An A4 catalogue outlines artists in order of appearance on entry to the exhibition but works are not accompanied by descriptive labels or prices.
“People need to feel the art rather than being directed to labels and prices. You have to stop and negotiate the space and what the work is doing. It slows everything down. It’s a dialogue with the artwork.”
The challenge was to find the “red thread” that runs through everything, says Nache, riffing on the Chinese legend says that people who are supposed to meet are connected by an invisible red thread since before birth.
The “red thread” is no more apposite than in Dr William Peters’ framed schema of the four fish gill arches and of an axial diagram based on his hypothesis that the design of the human circulatory system is at the heart, so to speak, of human evolution. That the circulation pattern, and the way electrically-charged particles in the bloodstream work, ultimately determined the human form. (For more details see The Gisborne Herald story From Fish to Man).

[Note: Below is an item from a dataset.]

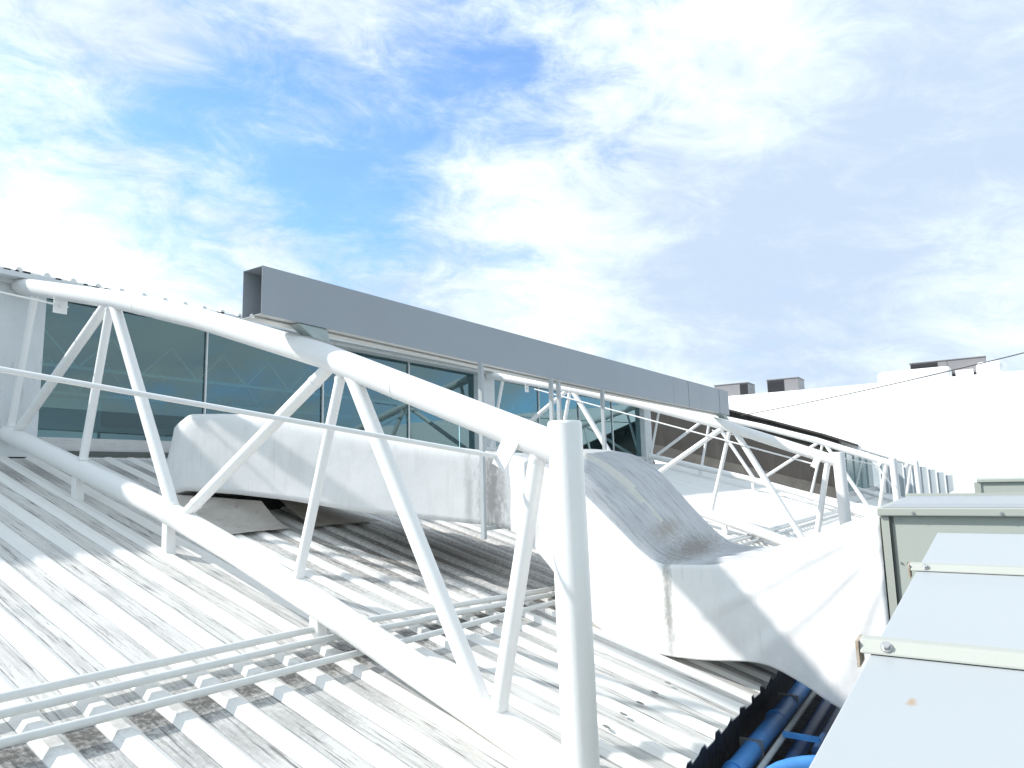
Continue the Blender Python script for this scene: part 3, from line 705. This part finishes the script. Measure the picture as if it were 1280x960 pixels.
# cross run from the wall side, front face square to the view
f0 = Vector((7.1, 4.75, 0)); fd = Vector((-.4386, .8987, 0)); fn_ = Vector((.8987, .4386, 0))   # along, back
ZT = [(0, .325), (.38, .37), (1.4, .53), (2.46, .77), (3.1, .90), (3.73, .955), (4.36, .975), (4.6, .975)]
ZB = [(0, -.61), (.39, -.54), (1.92, -.36), (2.88, -.19), (3.6, -.10), (4.37, -.03), (4.7, -.02)]
def it(tab, s):
    for (a, za), (b, zb) in zip(tab, tab[1:]):
        if a <= s <= b: return za + (zb - za) * (s - a) / (b - a)
    return tab[-1][1]
def seg1(bm):
    rings_ = []
    cols = [(s, 0.0) for s in [0.0 + .2 * i for i in range(22)]]
    R_ = .38
    for i in range(0, 9): 
        a = i / 8 * math.pi / 2; cols.append((4.28 + math.sin(a) * R_, R_ - math.cos(a) * R_))
    cols += [(4.66, .8), (4.66, 1.7)]
    rows = []
    for (s, bk) in cols:
        row = []; zt, zb = it(ZT, min(s, 4.6)), it(ZB, min(s, 4.7))
        rnd = max(0, s - 4.28) / .38
        for j in range(15):
            u = j / 14; z = zb + (zt - zb) * u
            fl = rnd * .26 * (1 - u) ** 1.4                       # skirt flares outward at the closed end
            top_r = .0
            if u > .85: top_r = (u - .85) / .15
            inset = .05 * top_r ** 2; drop = rnd * .10 * top_r
            p = f0 + fd * (s + fl - rnd * .10 * top_r ** 2) + fn_ * (bk + inset + .018 * noise.noise(Vector((s * 1.3, z * 1.7, 4)))); p.z = z - drop - rnd * .18 * (1 - u)
            row.append(bm.verts.new(p))
        q = f0 + fd * min(s, 4.5) + fn_ * max(bk, .0) + fn_ * .25; q.z = zt - rnd * .10 + .004; row.append(bm.verts.new(q))
        q = f0 + fd * min(s, 4.5) + fn_ * 1.7; q.z = zt - rnd * .10 + .004; row.append(bm.verts.new(q))
        rows.append(row)
    for a, b in zip(rows, rows[1:]):
        for j in range(len(a) - 1):
            f = bm.faces.new((a[j], a[j + 1], b[j + 1], b[j])); f.smooth = True
    # underside
    for a, b, (s, bk), (s2, bk2) in zip(rows, rows[1:], cols, cols[1:]):
        pa = f0 + fd * s + fn_ * 1.7; pa.z = a[0].co.z; pb_ = f0 + fd * s2 + fn_ * 1.7; pb_.z = b[0].co.z
        if (pa - pb_).length > .01 and bk < .5: bm.faces.new((a[0], b[0], bm.verts.new(pb_), bm.verts.new(pa)))
dp('cross_duct', M['membrane'], seg1, False)
# flashings where the cross run meets the roof
def flashing(P, n=8, curve=.12):
    # P: foot left, foot right (on roof), head right, head left (under duct)
    a, b, c, d = map(Vector, P)
    def f(bm):
        rows = []
        for i in range(n + 1):
            s = i / n; row = []
            for j in range(7):
                u = j / 6; p = a.lerp(b, s).lerp(d.lerp(c, s), u); p.z -= curve * math.sin(math.pi * u) * .5; p += Vector((0, 0, .012 * noise.noise(p * 3)))
                row.append(bm.verts.new(p))
            rows.append(row)
        for r1_, r2_ in zip(rows, rows[1:]):
            for j in range(6): fa = bm.faces.new((r1_[j], r1_[j + 1], r2_[j + 1], r2_[j])); fa.smooth = True
    return f
dp('flashing_sheet', M['flash'], flashing(((4.95, 7.45, roofz(7.45) + .06), (6.0, 7.46, roofz(7.46) + .06), (5.86, 7.9, -.20), (5.0, 8.9, -.06))), fixn=False)
dp('flashing_sheet', M['flash'], flashing(((6.35, 7.45, roofz(7.45) + .06), (7.62, 7.42, roofz(7.42) + .065), (7.25, 8.3, -.30), (6.45, 8.3, -.2)), curve=.04), fixn=False)
dp('dark_opening', M['dark'], lambda bm: box(bm, 5.5, 7.2, 8.45, 8.5, roofz(8.4) - .02, -.12))

# ------------------------------------------------------------------ sage cabinet the duct feeds
ah = empty('rooftop_cabinet', (6.95, .7, -2.4)); tag(ah, 'sage green sheet metal cabinet joined to the white duct membrane', 'cabinet')
def ap(name, m, fn, sm=False):
    o = one(name, m, ah, fn, sm); o.location = (-6.95, -.7, 2.4); return o
ap('side_panel', M['ahu'], lambda bm: box(bm, 6.93, 8.9, -3.2, .655, -2.4, -.405))
ap('corner_post', M['ahulid'], lambda bm: box(bm, 6.905, 6.96, .66, .722, -2.4, -.405))
ap('shadow_joint', M['slit'], lambda bm: box(bm, 6.922, 6.929, .628, .655, -2.4, -.41))
def lid(bm):
    box(bm, 6.87, 8.95, -3.3, .745, -.400, -.330); bevel(bm, .010, 2)
ap('lid_edge', M['ahulid'], lid)
def lidtop(bm):
    hexa(bm, [(6.90, -3.3, -.328), (8.93, -3.3, -.328), (8.93, .70, -.328), (6.90, .70, -.328), (6.99, -3.25, -.300), (8.80, -3.25, -.292), (8.80, .62, -.292), (6.99, .62, -.300)])
ap('lid_top', M['ahutop'], lidtop)
ap('back_flange', M['ahulid'], lambda bm: box(bm, 8.81, 8.84, -3.3, .66, -.328, -.268))
def bolt(root_fn, x, y, z, r, axis='x'):
    def f(bm):
        d = {'x': Vector((-1, 0, 0)), 'z': Vector((0, 0, 1))}[axis]; p = Vector((x, y, z))
        tube(bm, [p, p + d * .004], r * 1.7, 14); tube(bm, [p + d * .0045, p + d * .014], r, 6)
    root_fn('bolt', M['bolt'], f)
for (yy, zz_) in ((.585, -.44), (.60, -.80), (.55, -.80), (.60, -1.15)): bolt(ap, 6.929, yy, zz_, .006)
for yy in (.47, -.15, -.8): bolt(ap, 6.869, yy, -.372, .008)
# second, farther cabinet
a2 = empty('rooftop_cabinet', (12, -.1, -2.4)); tag(a2, 'farther sage green cabinet behind the first, with white tarpaulin on its left', 'cabinet')
def ap2(name, m, fn, sm=False):
    o = one(name, m, a2, fn, sm); o.location = (-12, .1, 2.4); return o
ap2('side_panel', M['ahu'], lambda bm: box(bm, 12, 14, -3, -.06, -2.4, -.215))
ap2('lid_edge', M['ahu'], lambda bm: box(bm, 11.96, 14.05, -3.05, -.02, -.212, -.175))
ap2('corner_post', M['ahulid'], lambda bm: box(bm, 11.975, 12.03, -.055, .02, -2.4, -.213))
ap2('door_panel', M['ahulid'], lambda bm: box(bm, 11.97, 11.996, -3, -.66, -1.2, -.30))
def tarp(bm):
    rows = []
    for i in range(12):
        s = i / 11; row = []
        for j in range(6):
            u = j / 5; y = .03 + 1.0 * s; z = (-.26 - .55 * s ** 1.2) * (1 - u) + (-2.0) * u
            row.append(bm.verts.new((12.0 + .25 * s + .03 * math.sin(9 * s + 4 * u), y, z + .01 * noise.noise(Vector((s * 7, u * 4, 0))))))
        row.insert(0, bm.verts.new((13.9, .03 + 1.0 * s, row[0].co.z))); rows.append(row)
    for a, b in zip(rows, rows[1:]):
        for j in range(6): f = bm.faces.new((a[j], a[j + 1], b[j + 1], b[j])); f.smooth = True
tag(one('tarpaulin', M['membrane_w'], None, tarp), 'small white tarpaulin slope left of the farther sage cabinet', 'tarpaulin')
# ------------------------------------------------------------------ near unit with pale top and straps
nu = empty('near_cabinet', (3, -.5, -2.4)); tag(nu, 'near cabinet with pale blue top crossed by two cream straps, lower right corner', 'cabinet')
def npf(name, m, fn, sm=False):
    o = one(name, m, nu, fn, sm); o.location = (-3, .5, 2.4); return o
def ntop(bm):
    box(bm, .35, 5.39, -3, .24, -.445, -.42); bevel(bm, .004, 2)
npf('top_sheet', M['unittop'], ntop)
npf('side_panel', M['ahu'], lambda bm: box(bm, .38, 5.36, -2.97, .215, -2.4, -.448))
for xs_, w, h in ((3.40, .10, .028), (1.86, .085, .030)):
    def st(bm):
        hexa(bm, [(xs_ - w / 2, -3.02, -.418), (xs_ + w / 2, -3.02, -.418), (xs_ + w / 2, .262, -.418), (xs_ - w / 2, .262, -.418),
                  (xs_ - w / 2 + .02, -3.02, -.418 + h), (xs_ + w / 2 - .02, -3.02, -.418 + h), (xs_ + w / 2 - .02, .262, -.418 + h), (xs_ - w / 2 + .02, .262, -.418 + h)])
        bevel(bm, .006, 2)
    npf('strap', M['bar'], st)
    npf('strap_end', M['rust'], lambda bm: (box(bm, xs_ - w / 2 + .003, xs_ + w / 2 - .003, .262, .268, -.45, -.418 + h - .004)))
    def bt(bm):
        p = Vector((xs_ - w / 2 + .012, .205, -.418 + h * .55)); d = Vector((-.75, 0, .66)).normalized()
        tube(bm, [p, p + d * .004], .013, 18); tube(bm, [p + d * .0045, p + d * .013], .0085, 6)
    npf('bolt', M['bolt'], bt)

# ------------------------------------------------------------------ gutter well and pipes
gt = empty('gutter_well', (6, 1.5, -3.2)); tag(gt, kind='structure')
def gpp(name, m, fn):
    o = one(name, m, gt, fn); o.location = (-6, -1.5, 3.2); return o
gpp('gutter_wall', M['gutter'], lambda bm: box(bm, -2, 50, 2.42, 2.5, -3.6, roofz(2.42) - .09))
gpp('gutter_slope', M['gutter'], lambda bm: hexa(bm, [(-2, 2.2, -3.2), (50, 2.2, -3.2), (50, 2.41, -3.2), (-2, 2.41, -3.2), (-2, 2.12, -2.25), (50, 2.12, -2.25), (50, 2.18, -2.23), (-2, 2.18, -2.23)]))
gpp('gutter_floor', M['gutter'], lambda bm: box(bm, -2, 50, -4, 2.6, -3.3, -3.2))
gpp('concrete_pad', M['concrete'], lambda bm: box(bm, 5.5, 7.6, -3, 1.15, -3.19, -2.55))
def pipe(name, pts, r, m, label, cat='pipe', group='pipes in the dark gutter well'):
    o = one(name, m, None, lambda bm: tube(bm, pts, r, 20), True); tag(o, label, cat, group); return o
pipe('blue_pipe', [(2, 1.955, -2.53), (6.9, 1.955, -2.53), (7.9, 1.94, -2.53), (14, 1.95, -2.53)], .088, M['blue'], 'straight thick bright blue pipe nearest the roof edge')
bp = bpy.data.objects['blue_pipe']
for xx in (6.2, 7.72, 9.1):
    one('pipe_joint', M['blue'], bp, lambda bm: tube(bm, [(xx, 1.955, -2.53), (xx + .05, 1.955, -2.53)], .100, 24), True)
    one('pipe_clamp', M['bolt'], bp, lambda bm: box(bm, xx + .6, xx + .63, 1.85, 2.06, -2.66, -2.435))
pipe('grey_pipe', [(2, 1.735, -2.46), (14, 1.735, -2.46)], .026, M['gpipe'], 'thin light grey pipe lying along the thick blue pipe')
pipe('dark_pipe', [(2, 1.64, -2.62), (14, 1.64, -2.62)], .07, M['darkblue'], 'dark blue pipe in shade beyond the thin grey pipe')
pipe('dark_pipe', [(7.2, 1.47, -2.58), (14, 1.47, -2.58)], .045, M['darkblue'], 'slim dark blue pipe between dark blue and farthest pipe')
pipe('dark_pipe', [(7.0, 1.35, -2.58), (14, 1.35, -2.58)], .045, M['gutter'], 'farthest slim black pipe by the concrete pad')
el = [(5.0, 1.60, -2.50), (6.0, 1.60, -2.47)]
for i in range(1, 9):
    a = i / 8 * math.pi / 2; el.append((6.0 + .62 * math.sin(a), 1.60 - .62 * (1 - math.cos(a)), -2.45))
el.append((6.62, -.5, -2.45))
pipe('blue_pipe', el, .088, M['blue'], 'bright blue pipe bending in an elbow under the near cabinet')
def strut(bm):
    box(bm, 7.02, 7.06, 1.40, 1.72, -2.44, -2.40); box(bm, 7.02, 7.025, 1.40, 1.72, -2.398, -2.385)
tag(one('strut_channel', M['blue'], None, strut), 'short blue strut channel lying across the gutter pipes', 'channel')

That thread could link with a group of three works at the opposite end of the gallery by Brian Campbell and John Walsh. In Campbell’s characteristically cartoonish and slightly surreal painting, upright monkeys disembark from a boat to bring their belongings to shore. In one of Walsh’s two paintings a figure stands on a deep riverbed, or in someone’s subconscious, and hauls towards him in a giant hinaki (eel pot), a protesting fish.
With its glacial blue hole, blinding white light surrounded by subterranean darkness and what looks like a small whare with smoking chimney way below, the third piece among the trio of paintings is enigmatic.